In exchange, CBS proposes that the school board extend the special- needs student transportation contract CBS has with the district for an additional five years.

CBS is in the second year of that three-year pact and is being paid just over $1.6 million with annual 3.8 percent increases built into the agreement.

That extension also raised some concerns on the oversight commission, with member Paul Marshall saying it looked like the special-needs contract would be subsidizing the services contract.

Slemons, a CPA, said the community members of his committee spoke with Nehls on Wednesday about his concerns.

It seems that he has one version of what the bidding document should be, and the school district has another, Slemons said, adding that it’s OK to disagree. In the end, the district got a proposal for the services it was seeking, he said.

The contract extension for CBS might be seen as an issue, but that contract was put out for competitive bids two years ago, and the rates secured from CBS seem fair, said Scott Roush, also a CPA and another community member of the Financial Advisory Committee.
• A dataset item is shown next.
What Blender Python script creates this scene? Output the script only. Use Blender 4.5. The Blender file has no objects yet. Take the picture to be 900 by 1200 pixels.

Slemons pointed out that the CBS proposal is just that — a proposal — and contract details have yet to be finalized.

Some companies declined to issue a proposal, saying they were given only two weeks to respond to the bid document while CBS had been working with the school board’s Business Committee on a proposal for months.

Slemons discounted that complaint, saying two weeks should be sufficient time for a company to put a package together if it wanted the job.

Richard Atkinson, a member of the school board and one of three board members on the Financial Advisory Committee, disagreed. That wasn’t enough time, he said.

The district plans to move ahead in finalizing a contract with CBS and then take it to the school board for approval.

From there, it must go before the state oversight commission which has the power to throw it out.